● **Description of the task**:
Can you quote the records below in full, word for word?

*-*-*

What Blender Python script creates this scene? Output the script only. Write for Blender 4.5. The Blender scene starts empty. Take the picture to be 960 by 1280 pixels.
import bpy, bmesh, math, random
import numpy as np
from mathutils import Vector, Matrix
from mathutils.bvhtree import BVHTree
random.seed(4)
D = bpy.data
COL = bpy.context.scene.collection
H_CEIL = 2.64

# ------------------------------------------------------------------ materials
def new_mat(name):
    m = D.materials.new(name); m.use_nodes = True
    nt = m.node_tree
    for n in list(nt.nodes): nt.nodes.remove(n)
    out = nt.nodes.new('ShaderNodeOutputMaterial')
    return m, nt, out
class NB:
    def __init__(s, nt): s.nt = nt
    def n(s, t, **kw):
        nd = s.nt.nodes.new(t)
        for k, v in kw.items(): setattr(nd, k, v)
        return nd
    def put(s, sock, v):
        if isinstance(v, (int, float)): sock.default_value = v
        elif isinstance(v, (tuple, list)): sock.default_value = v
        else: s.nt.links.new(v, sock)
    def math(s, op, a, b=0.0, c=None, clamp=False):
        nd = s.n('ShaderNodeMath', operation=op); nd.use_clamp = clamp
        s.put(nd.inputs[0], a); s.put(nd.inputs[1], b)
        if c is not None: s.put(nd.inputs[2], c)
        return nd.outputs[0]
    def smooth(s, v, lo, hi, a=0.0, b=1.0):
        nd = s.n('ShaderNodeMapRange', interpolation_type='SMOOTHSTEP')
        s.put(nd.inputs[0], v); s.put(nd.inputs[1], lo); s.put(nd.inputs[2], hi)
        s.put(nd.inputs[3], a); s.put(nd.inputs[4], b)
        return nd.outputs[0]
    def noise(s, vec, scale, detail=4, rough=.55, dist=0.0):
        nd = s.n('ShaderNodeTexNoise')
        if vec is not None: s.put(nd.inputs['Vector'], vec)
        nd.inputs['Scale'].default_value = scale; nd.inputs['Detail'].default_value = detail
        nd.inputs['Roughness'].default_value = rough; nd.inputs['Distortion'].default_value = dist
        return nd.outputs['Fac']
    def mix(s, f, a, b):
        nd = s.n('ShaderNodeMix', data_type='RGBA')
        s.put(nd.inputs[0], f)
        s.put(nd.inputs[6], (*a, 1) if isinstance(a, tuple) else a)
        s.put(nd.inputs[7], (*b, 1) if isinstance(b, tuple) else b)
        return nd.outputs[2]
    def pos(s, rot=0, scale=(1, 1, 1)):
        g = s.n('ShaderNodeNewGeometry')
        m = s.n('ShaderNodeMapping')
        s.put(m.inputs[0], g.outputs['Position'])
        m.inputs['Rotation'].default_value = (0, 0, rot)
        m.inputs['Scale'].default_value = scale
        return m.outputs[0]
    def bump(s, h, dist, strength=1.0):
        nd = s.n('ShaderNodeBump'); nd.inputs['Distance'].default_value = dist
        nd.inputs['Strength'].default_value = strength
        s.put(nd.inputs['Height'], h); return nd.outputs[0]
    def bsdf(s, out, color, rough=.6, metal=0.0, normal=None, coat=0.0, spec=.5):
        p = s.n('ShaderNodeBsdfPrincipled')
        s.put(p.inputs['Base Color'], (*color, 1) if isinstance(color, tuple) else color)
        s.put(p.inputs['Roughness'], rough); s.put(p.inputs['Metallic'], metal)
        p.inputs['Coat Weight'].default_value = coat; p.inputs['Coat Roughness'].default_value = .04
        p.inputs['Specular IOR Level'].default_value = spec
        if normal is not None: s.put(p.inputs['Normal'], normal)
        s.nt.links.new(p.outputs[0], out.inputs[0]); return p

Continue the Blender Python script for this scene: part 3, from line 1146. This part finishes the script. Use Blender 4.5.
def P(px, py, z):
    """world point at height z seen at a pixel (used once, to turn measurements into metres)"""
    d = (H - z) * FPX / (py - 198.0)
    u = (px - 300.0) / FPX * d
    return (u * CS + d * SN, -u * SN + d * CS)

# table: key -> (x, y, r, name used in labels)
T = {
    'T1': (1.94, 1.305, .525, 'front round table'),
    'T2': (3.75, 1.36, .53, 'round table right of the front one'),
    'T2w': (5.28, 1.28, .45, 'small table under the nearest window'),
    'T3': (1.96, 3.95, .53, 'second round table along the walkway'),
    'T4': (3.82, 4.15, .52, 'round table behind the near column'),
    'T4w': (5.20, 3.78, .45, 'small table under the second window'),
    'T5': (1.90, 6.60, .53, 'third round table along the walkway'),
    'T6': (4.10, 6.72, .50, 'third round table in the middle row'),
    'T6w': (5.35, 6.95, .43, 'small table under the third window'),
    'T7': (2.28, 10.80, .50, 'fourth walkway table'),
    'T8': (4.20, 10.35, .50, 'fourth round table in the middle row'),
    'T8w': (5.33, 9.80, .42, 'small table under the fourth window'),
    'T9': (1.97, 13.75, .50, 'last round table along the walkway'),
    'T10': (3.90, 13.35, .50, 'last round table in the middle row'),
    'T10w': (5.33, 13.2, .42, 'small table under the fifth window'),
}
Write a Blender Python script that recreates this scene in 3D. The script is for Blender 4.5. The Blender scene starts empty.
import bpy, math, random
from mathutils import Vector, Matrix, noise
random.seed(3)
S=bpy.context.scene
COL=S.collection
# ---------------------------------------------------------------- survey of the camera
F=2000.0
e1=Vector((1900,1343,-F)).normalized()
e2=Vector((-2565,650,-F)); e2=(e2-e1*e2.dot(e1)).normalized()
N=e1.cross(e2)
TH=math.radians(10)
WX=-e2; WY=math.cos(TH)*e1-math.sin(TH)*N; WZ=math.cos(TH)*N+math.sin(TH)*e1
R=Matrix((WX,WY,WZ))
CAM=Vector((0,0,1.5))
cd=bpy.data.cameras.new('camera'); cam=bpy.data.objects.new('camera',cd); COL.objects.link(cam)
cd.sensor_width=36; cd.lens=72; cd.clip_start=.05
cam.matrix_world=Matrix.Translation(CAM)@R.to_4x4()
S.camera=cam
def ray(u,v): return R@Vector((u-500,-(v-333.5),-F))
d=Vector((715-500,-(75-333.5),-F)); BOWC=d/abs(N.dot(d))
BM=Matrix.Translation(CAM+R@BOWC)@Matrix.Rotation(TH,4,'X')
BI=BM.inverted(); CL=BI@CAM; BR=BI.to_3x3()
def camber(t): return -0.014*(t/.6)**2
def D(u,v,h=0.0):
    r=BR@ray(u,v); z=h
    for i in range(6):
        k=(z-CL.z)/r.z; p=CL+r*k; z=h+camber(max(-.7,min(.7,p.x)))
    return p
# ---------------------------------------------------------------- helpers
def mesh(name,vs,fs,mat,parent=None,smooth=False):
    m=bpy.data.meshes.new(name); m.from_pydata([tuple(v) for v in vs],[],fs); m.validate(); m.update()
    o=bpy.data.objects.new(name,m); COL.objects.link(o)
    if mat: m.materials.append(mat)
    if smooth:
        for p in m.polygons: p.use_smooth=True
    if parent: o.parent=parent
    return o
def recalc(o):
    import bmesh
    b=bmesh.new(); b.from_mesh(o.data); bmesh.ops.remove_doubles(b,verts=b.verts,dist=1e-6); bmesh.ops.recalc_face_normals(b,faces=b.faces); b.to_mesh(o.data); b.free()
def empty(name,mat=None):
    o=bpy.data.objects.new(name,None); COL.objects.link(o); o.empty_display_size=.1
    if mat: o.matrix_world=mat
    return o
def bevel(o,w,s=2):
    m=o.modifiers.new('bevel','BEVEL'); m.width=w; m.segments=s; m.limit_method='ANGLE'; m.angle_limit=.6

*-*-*

● **Task output**:
What Blender Python script creates this scene? Output the script only. Write for Blender 4.5. The Blender scene starts empty. Take the picture to be 960 by 1280 pixels.
import bpy, bmesh, math, random
import numpy as np
from mathutils import Vector, Matrix
from mathutils.bvhtree import BVHTree
random.seed(4)
D = bpy.data
COL = bpy.context.scene.collection
H_CEIL = 2.64

# ------------------------------------------------------------------ materials
def new_mat(name):
    m = D.materials.new(name); m.use_nodes = True
    nt = m.node_tree
    for n in list(nt.nodes): nt.nodes.remove(n)
    out = nt.nodes.new('ShaderNodeOutputMaterial')
    return m, nt, out
class NB:
    def __init__(s, nt): s.nt = nt
    def n(s, t, **kw):
        nd = s.nt.nodes.new(t)
        for k, v in kw.items(): setattr(nd, k, v)
        return nd
    def put(s, sock, v):
        if isinstance(v, (int, float)): sock.default_value = v
        elif isinstance(v, (tuple, list)): sock.default_value = v
        else: s.nt.links.new(v, sock)
    def math(s, op, a, b=0.0, c=None, clamp=False):
        nd = s.n('ShaderNodeMath', operation=op); nd.use_clamp = clamp
        s.put(nd.inputs[0], a); s.put(nd.inputs[1], b)
        if c is not None: s.put(nd.inputs[2], c)
        return nd.outputs[0]
    def smooth(s, v, lo, hi, a=0.0, b=1.0):
        nd = s.n('ShaderNodeMapRange', interpolation_type='SMOOTHSTEP')
        s.put(nd.inputs[0], v); s.put(nd.inputs[1], lo); s.put(nd.inputs[2], hi)
        s.put(nd.inputs[3], a); s.put(nd.inputs[4], b)
        return nd.outputs[0]
    def noise(s, vec, scale, detail=4, rough=.55, dist=0.0):
        nd = s.n('ShaderNodeTexNoise')
        if vec is not None: s.put(nd.inputs['Vector'], vec)
        nd.inputs['Scale'].default_value = scale; nd.inputs['Detail'].default_value = detail
        nd.inputs['Roughness'].default_value = rough; nd.inputs['Distortion'].default_value = dist
        return nd.outputs['Fac']
    def mix(s, f, a, b):
        nd = s.n('ShaderNodeMix', data_type='RGBA')
        s.put(nd.inputs[0], f)
        s.put(nd.inputs[6], (*a, 1) if isinstance(a, tuple) else a)
        s.put(nd.inputs[7], (*b, 1) if isinstance(b, tuple) else b)
        return nd.outputs[2]
    def pos(s, rot=0, scale=(1, 1, 1)):
        g = s.n('ShaderNodeNewGeometry')
        m = s.n('ShaderNodeMapping')
        s.put(m.inputs[0], g.outputs['Position'])
        m.inputs['Rotation'].default_value = (0, 0, rot)
        m.inputs['Scale'].default_value = scale
        return m.outputs[0]
    def bump(s, h, dist, strength=1.0):
        nd = s.n('ShaderNodeBump'); nd.inputs['Distance'].default_value = dist
        nd.inputs['Strength'].default_value = strength
        s.put(nd.inputs['Height'], h); return nd.outputs[0]
    def bsdf(s, out, color, rough=.6, metal=0.0, normal=None, coat=0.0, spec=.5):
        p = s.n('ShaderNodeBsdfPrincipled')
        s.put(p.inputs['Base Color'], (*color, 1) if isinstance(color, tuple) else color)
        s.put(p.inputs['Roughness'], rough); s.put(p.inputs['Metallic'], metal)
        p.inputs['Coat Weight'].default_value = coat; p.inputs['Coat Roughness'].default_value = .04
        p.inputs['Specular IOR Level'].default_value = spec
        if normal is not None: s.put(p.inputs['Normal'], normal)
        s.nt.links.new(p.outputs[0], out.inputs[0]); return p

Continue the Blender Python script for this scene: part 3, from line 1146. This part finishes the script. Use Blender 4.5.
def P(px, py, z):
    """world point at height z seen at a pixel (used once, to turn measurements into metres)"""
    d = (H - z) * FPX / (py - 198.0)
    u = (px - 300.0) / FPX * d
    return (u * CS + d * SN, -u * SN + d * CS)

# table: key -> (x, y, r, name used in labels)
T = {
    'T1': (1.94, 1.305, .525, 'front round table'),
    'T2': (3.75, 1.36, .53, 'round table right of the front one'),
    'T2w': (5.28, 1.28, .45, 'small table under the nearest window'),
    'T3': (1.96, 3.95, .53, 'second round table along the walkway'),
    'T4': (3.82, 4.15, .52, 'round table behind the near column'),
    'T4w': (5.20, 3.78, .45, 'small table under the second window'),
    'T5': (1.90, 6.60, .53, 'third round table along the walkway'),
    'T6': (4.10, 6.72, .50, 'third round table in the middle row'),
    'T6w': (5.35, 6.95, .43, 'small table under the third window'),
    'T7': (2.28, 10.80, .50, 'fourth walkway table'),
    'T8': (4.20, 10.35, .50, 'fourth round table in the middle row'),
    'T8w': (5.33, 9.80, .42, 'small table under the fourth window'),
    'T9': (1.97, 13.75, .50, 'last round table along the walkway'),
    'T10': (3.90, 13.35, .50, 'last round table in the middle row'),
    'T10w': (5.33, 13.2, .42, 'small table under the fifth window'),
}
Write a Blender Python script that recreates this scene in 3D. The script is for Blender 4.5. The Blender scene starts empty.
import bpy, math, random
from mathutils import Vector, Matrix, noise
random.seed(3)
S=bpy.context.scene
COL=S.collection
# ---------------------------------------------------------------- survey of the camera
F=2000.0
e1=Vector((1900,1343,-F)).normalized()
e2=Vector((-2565,650,-F)); e2=(e2-e1*e2.dot(e1)).normalized()
N=e1.cross(e2)
TH=math.radians(10)
WX=-e2; WY=math.cos(TH)*e1-math.sin(TH)*N; WZ=math.cos(TH)*N+math.sin(TH)*e1
R=Matrix((WX,WY,WZ))
CAM=Vector((0,0,1.5))
cd=bpy.data.cameras.new('camera'); cam=bpy.data.objects.new('camera',cd); COL.objects.link(cam)
cd.sensor_width=36; cd.lens=72; cd.clip_start=.05
cam.matrix_world=Matrix.Translation(CAM)@R.to_4x4()
S.camera=cam
def ray(u,v): return R@Vector((u-500,-(v-333.5),-F))
d=Vector((715-500,-(75-333.5),-F)); BOWC=d/abs(N.dot(d))
BM=Matrix.Translation(CAM+R@BOWC)@Matrix.Rotation(TH,4,'X')
BI=BM.inverted(); CL=BI@CAM; BR=BI.to_3x3()
def camber(t): return -0.014*(t/.6)**2
def D(u,v,h=0.0):
    r=BR@ray(u,v); z=h
    for i in range(6):
        k=(z-CL.z)/r.z; p=CL+r*k; z=h+camber(max(-.7,min(.7,p.x)))
    return p
# ---------------------------------------------------------------- helpers
def mesh(name,vs,fs,mat,parent=None,smooth=False):
    m=bpy.data.meshes.new(name); m.from_pydata([tuple(v) for v in vs],[],fs); m.validate(); m.update()
    o=bpy.data.objects.new(name,m); COL.objects.link(o)
    if mat: m.materials.append(mat)
    if smooth:
        for p in m.polygons: p.use_smooth=True
    if parent: o.parent=parent
    return o
def recalc(o):
    import bmesh
    b=bmesh.new(); b.from_mesh(o.data); bmesh.ops.remove_doubles(b,verts=b.verts,dist=1e-6); bmesh.ops.recalc_face_normals(b,faces=b.faces); b.to_mesh(o.data); b.free()
def empty(name,mat=None):
    o=bpy.data.objects.new(name,None); COL.objects.link(o); o.empty_display_size=.1
    if mat: o.matrix_world=mat
    return o
def bevel(o,w,s=2):
    m=o.modifiers.new('bevel','BEVEL'); m.width=w; m.segments=s; m.limit_method='ANGLE'; m.angle_limit=.6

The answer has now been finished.